- SUPPLIED DATA:
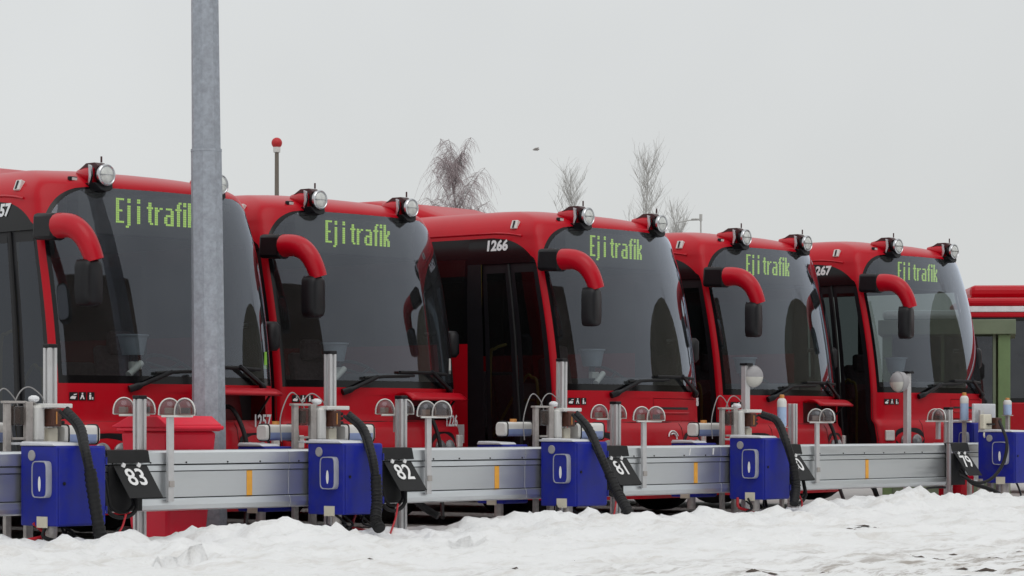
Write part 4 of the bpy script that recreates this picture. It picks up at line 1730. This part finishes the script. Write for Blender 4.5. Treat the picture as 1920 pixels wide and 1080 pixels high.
# --- fluid cans and bottles
def can(px0, px1, py0, py1, Y, label, m=WHITE):
    a, b = atY(px0, (py0 + py1) / 2, Y), atY(px1, (py0 + py1) / 2, Y)
    r = (atY(px0, py0, Y).z - atY(px0, py1, Y).z) / 2
    L = (b - a).length
    o = empty('fluid_can', (a.x, Y, a.z), 0, label, 'can', 'white fluid cans lying on the rail')
    n = 20
    body = MB()
    sec = []
    for i in range(n):
        t = 2 * PI * i / n
        c_, s_ = math.cos(t), math.sin(t)
        sec.append((r * math.copysign(abs(c_) ** .4, c_), r * math.copysign(abs(s_) ** .4, s_)))
    for x, sc in ((0, .82), (.02, .97), (.04, 1), (L - .04, 1), (L - .02, .97), (L, .82)):
        body.v += [(x, u * sc, v * sc) for u, v in sec]
    for k in range(5):
        for j in range(n):
            body.f.append((k * n + j, k * n + (j + 1) % n, (k + 1) * n + (j + 1) % n, (k + 1) * n + j))
    body.f.append(tuple(range(n)))
    body.f.append(tuple(5 * n + j for j in range(n)))
    body.build('can_body', m, o, 40)
    fl = MB()
    lo = [(u * 1.006, v * 1.006) for u, v in sec if v < .15 * r]
    lo.sort(key=lambda t: math.atan2(t[1], t[0]))
    fl.prism(lo, lambda u, v, x: (x, u, v), .045, L - .045)
    fl.build('fluid', CANB, o, 40)
    MB().cyl((L * .42, -.01, r * .9), (L * .42, -.01, r + .03), .035, n=12).build('cap', ORANGE, o, 40)
    for x in (.012, L - .05):
        MB().tube([(x + .02, u * 1.04, v * 1.04) for u, v in sec] + [(x + .02, sec[0][0] * 1.04, sec[0][1] * 1.04)], .007, 5).build('strap', BLACK, o)
    return o


can(490, 550, 796, 826, 17.0, 'white fluid can lying on the rear cabinet left of sign 82 bracket')
can(938, 992, 791, 818, 17.0, 'white fluid can lying in front of the bus door numbered 1266')
can(1297, 1346, 793, 818, 17.0, 'white fluid can lying left of the round floodlight')
can(112, 178, 797, 832, 16.72, 'white fluid can lying behind the hose beside the red bin')
can(638, 694, 796, 828, 16.72, 'white fluid can lying behind the hose before the second bus')
can(1074, 1124, 793, 824, 16.72, 'white fluid can lying behind the hose before the third bus')
can(-40, 8, 792, 830, 17.0, 'white fluid can cut off by the left edge of the photo')


def bottle(px, py0, py1, Y, r, label):
    t, b = atY(px, py0, Y), atY(px, py1, Y)
    h = t.z - b.z
    o = empty('washer_bottle', (b.x, Y, b.z), 0, label, 'bottle', 'upright fluid bottles')
    MB().lathe([(r * .9, 0), (r, .015), (r, h * .62)], (0, 0, 0), n=18).build('fluid', CANB if False else mat('bottle_blue', (.42, .56, .78), .4), o, 40)
    MB().lathe([(r, h * .62), (r, h * .80), (r * .8, h * .87), (r * .5, h * .9)], (0, 0, .001), n=18).build('shoulder', WHITE, o, 40)
    MB().lathe([(r * .5, h * .9), (r * .52, h), (r * .3, h + .005)], (0, 0, .002), n=14).build('cap', ORANGE, o, 40)
    # shelf that carries it, clamped to the fitting below
    MB().bb((-r, -r, -.012), (r, r, -.001)).build('shelf', ALUB, o)
    MB().bb((-.02, -.02, -b.z - .02), (.02, .02, -.013)).build('stand', ALUB, o)
    return o


bottle(1466, 741, 800, 16.62, .052, 'upright blue and white bottle with orange cap beside the round floodlight')
bottle(1808, 737, 788, 16.9, .052, 'upright blue and white bottle above the black 79 sign')
bottle(1889, 747, 778, 16.9, .052, 'upright bottle with orange cap at the right edge above the cabinet')


# --- round floodlights
def flood(px, py, rpx, Y, face, ppx, label, top, bottomY=.0):
    c = atY(px, py, Y)
    r = rpx * (c.x * math.cos(PHI) + c.y * math.sin(PHI)) / FPX
    pc = atY(ppx, py, Y + .05)
    o = empty('round_floodlight', (pc.x, pc.y, 0), 0, label, 'floodlight', 'round floodlights on posts')
    m = MB()
    z1 = atY(ppx, top, Y).z
    w = .042
    m.prism([(-w, -.03), (w, -.03), (w, .03), (-w, .03)], lambda u, v, d: (u, v, d), 0.05, z1)
    m.build('shaft', ALUP, o, bevel=.004)
    MB().bb((-w - .01, -.06, z1), (w + .01, .04, z1 + .025)).build('cap', BLACK, o)
    lc = c - o.location
    f = Vector(face).normalized()
    h = MB()
    h.lathe([(r * .7, -.10), (r * .92, -.07), (r, -.02), (r, .0)], lc, f, 26)
    hd = h.build('housing', LAMPG, o, 50)
    MB().tube([lc + f * -.05, Vector((0, 0, lc.z))], .03, 8).build('bracket', BLACK, hd)
    # domed lens: grey upper half, cream lower half
    a = f.cross(Vector((0, 0, 1))).normalized()
    b = a.cross(f)
    for half, mm in ((0, LAMPG), (1, LAMPW)):
        g = MB()
        n = 14
        rings = [(.99, .002), (.93, .03), (.7, .06), (.35, .075), (.02, .08)]
        for rr, hh in rings:
            for j in range(n + 1):
                t = PI * j / n + (PI if half else 0)
                g.v.append(tuple(lc + f * hh + a * (r * rr * math.cos(t)) + b * (r * rr * math.sin(t))))
        for i in range(len(rings) - 1):
            for j in range(n):
                g.f.append((i * (n + 1) + j, i * (n + 1) + j + 1, (i + 1) * (n + 1) + j + 1, (i + 1) * (n + 1) + j))
        g.build('dome' if not half else 'diffuser', mm, hd, 60)
    MB().tube([lc + f * .002 + (a * math.cos(t) + b * math.sin(t)) * r for t in [i * 2 * PI / 26 for i in range(27)]], .007, 6).build('bezel', mat('bezel_grey', (.3, .29, .3), .5), hd, 60)
    return o


flood(1412, 706, 20, 16.66, (-.45, -.85, -.06), 1398, 'round floodlight facing the camera on a post before the fourth bus', 685)
flood(1684, 716, 19, 16.80, (-.9, .38, -.05), 1701, 'round floodlight turned away to the left on a post before bus 1267', 700)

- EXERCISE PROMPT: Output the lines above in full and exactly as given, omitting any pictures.

- PROBLEM SOLUTION:
Write part 4 of the bpy script that recreates this picture. It picks up at line 1730. This part finishes the script. Write for Blender 4.5. Treat the picture as 1920 pixels wide and 1080 pixels high.
# --- fluid cans and bottles
def can(px0, px1, py0, py1, Y, label, m=WHITE):
    a, b = atY(px0, (py0 + py1) / 2, Y), atY(px1, (py0 + py1) / 2, Y)
    r = (atY(px0, py0, Y).z - atY(px0, py1, Y).z) / 2
    L = (b - a).length
    o = empty('fluid_can', (a.x, Y, a.z), 0, label, 'can', 'white fluid cans lying on the rail')
    n = 20
    body = MB()
    sec = []
    for i in range(n):
        t = 2 * PI * i / n
        c_, s_ = math.cos(t), math.sin(t)
        sec.append((r * math.copysign(abs(c_) ** .4, c_), r * math.copysign(abs(s_) ** .4, s_)))
    for x, sc in ((0, .82), (.02, .97), (.04, 1), (L - .04, 1), (L - .02, .97), (L, .82)):
        body.v += [(x, u * sc, v * sc) for u, v in sec]
    for k in range(5):
        for j in range(n):
            body.f.append((k * n + j, k * n + (j + 1) % n, (k + 1) * n + (j + 1) % n, (k + 1) * n + j))
    body.f.append(tuple(range(n)))
    body.f.append(tuple(5 * n + j for j in range(n)))
    body.build('can_body', m, o, 40)
    fl = MB()
    lo = [(u * 1.006, v * 1.006) for u, v in sec if v < .15 * r]
    lo.sort(key=lambda t: math.atan2(t[1], t[0]))
    fl.prism(lo, lambda u, v, x: (x, u, v), .045, L - .045)
    fl.build('fluid', CANB, o, 40)
    MB().cyl((L * .42, -.01, r * .9), (L * .42, -.01, r + .03), .035, n=12).build('cap', ORANGE, o, 40)
    for x in (.012, L - .05):
        MB().tube([(x + .02, u * 1.04, v * 1.04) for u, v in sec] + [(x + .02, sec[0][0] * 1.04, sec[0][1] * 1.04)], .007, 5).build('strap', BLACK, o)
    return o


can(490, 550, 796, 826, 17.0, 'white fluid can lying on the rear cabinet left of sign 82 bracket')
can(938, 992, 791, 818, 17.0, 'white fluid can lying in front of the bus door numbered 1266')
can(1297, 1346, 793, 818, 17.0, 'white fluid can lying left of the round floodlight')
can(112, 178, 797, 832, 16.72, 'white fluid can lying behind the hose beside the red bin')
can(638, 694, 796, 828, 16.72, 'white fluid can lying behind the hose before the second bus')
can(1074, 1124, 793, 824, 16.72, 'white fluid can lying behind the hose before the third bus')
can(-40, 8, 792, 830, 17.0, 'white fluid can cut off by the left edge of the photo')


def bottle(px, py0, py1, Y, r, label):
    t, b = atY(px, py0, Y), atY(px, py1, Y)
    h = t.z - b.z
    o = empty('washer_bottle', (b.x, Y, b.z), 0, label, 'bottle', 'upright fluid bottles')
    MB().lathe([(r * .9, 0), (r, .015), (r, h * .62)], (0, 0, 0), n=18).build('fluid', CANB if False else mat('bottle_blue', (.42, .56, .78), .4), o, 40)
    MB().lathe([(r, h * .62), (r, h * .80), (r * .8, h * .87), (r * .5, h * .9)], (0, 0, .001), n=18).build('shoulder', WHITE, o, 40)
    MB().lathe([(r * .5, h * .9), (r * .52, h), (r * .3, h + .005)], (0, 0, .002), n=14).build('cap', ORANGE, o, 40)
    # shelf that carries it, clamped to the fitting below
    MB().bb((-r, -r, -.012), (r, r, -.001)).build('shelf', ALUB, o)
    MB().bb((-.02, -.02, -b.z - .02), (.02, .02, -.013)).build('stand', ALUB, o)
    return o


bottle(1466, 741, 800, 16.62, .052, 'upright blue and white bottle with orange cap beside the round floodlight')
bottle(1808, 737, 788, 16.9, .052, 'upright blue and white bottle above the black 79 sign')
bottle(1889, 747, 778, 16.9, .052, 'upright bottle with orange cap at the right edge above the cabinet')


# --- round floodlights
def flood(px, py, rpx, Y, face, ppx, label, top, bottomY=.0):
    c = atY(px, py, Y)
    r = rpx * (c.x * math.cos(PHI) + c.y * math.sin(PHI)) / FPX
    pc = atY(ppx, py, Y + .05)
    o = empty('round_floodlight', (pc.x, pc.y, 0), 0, label, 'floodlight', 'round floodlights on posts')
    m = MB()
    z1 = atY(ppx, top, Y).z
    w = .042
    m.prism([(-w, -.03), (w, -.03), (w, .03), (-w, .03)], lambda u, v, d: (u, v, d), 0.05, z1)
    m.build('shaft', ALUP, o, bevel=.004)
    MB().bb((-w - .01, -.06, z1), (w + .01, .04, z1 + .025)).build('cap', BLACK, o)
    lc = c - o.location
    f = Vector(face).normalized()
    h = MB()
    h.lathe([(r * .7, -.10), (r * .92, -.07), (r, -.02), (r, .0)], lc, f, 26)
    hd = h.build('housing', LAMPG, o, 50)
    MB().tube([lc + f * -.05, Vector((0, 0, lc.z))], .03, 8).build('bracket', BLACK, hd)
    # domed lens: grey upper half, cream lower half
    a = f.cross(Vector((0, 0, 1))).normalized()
    b = a.cross(f)
    for half, mm in ((0, LAMPG), (1, LAMPW)):
        g = MB()
        n = 14
        rings = [(.99, .002), (.93, .03), (.7, .06), (.35, .075), (.02, .08)]
        for rr, hh in rings:
            for j in range(n + 1):
                t = PI * j / n + (PI if half else 0)
                g.v.append(tuple(lc + f * hh + a * (r * rr * math.cos(t)) + b * (r * rr * math.sin(t))))
        for i in range(len(rings) - 1):
            for j in range(n):
                g.f.append((i * (n + 1) + j, i * (n + 1) + j + 1, (i + 1) * (n + 1) + j + 1, (i + 1) * (n + 1) + j))
        g.build('dome' if not half else 'diffuser', mm, hd, 60)
    MB().tube([lc + f * .002 + (a * math.cos(t) + b * math.sin(t)) * r for t in [i * 2 * PI / 26 for i in range(27)]], .007, 6).build('bezel', mat('bezel_grey', (.3, .29, .3), .5), hd, 60)
    return o


flood(1412, 706, 20, 16.66, (-.45, -.85, -.06), 1398, 'round floodlight facing the camera on a post before the fourth bus', 685)
flood(1684, 716, 19, 16.80, (-.9, .38, -.05), 1701, 'round floodlight turned away to the left on a post before bus 1267', 700)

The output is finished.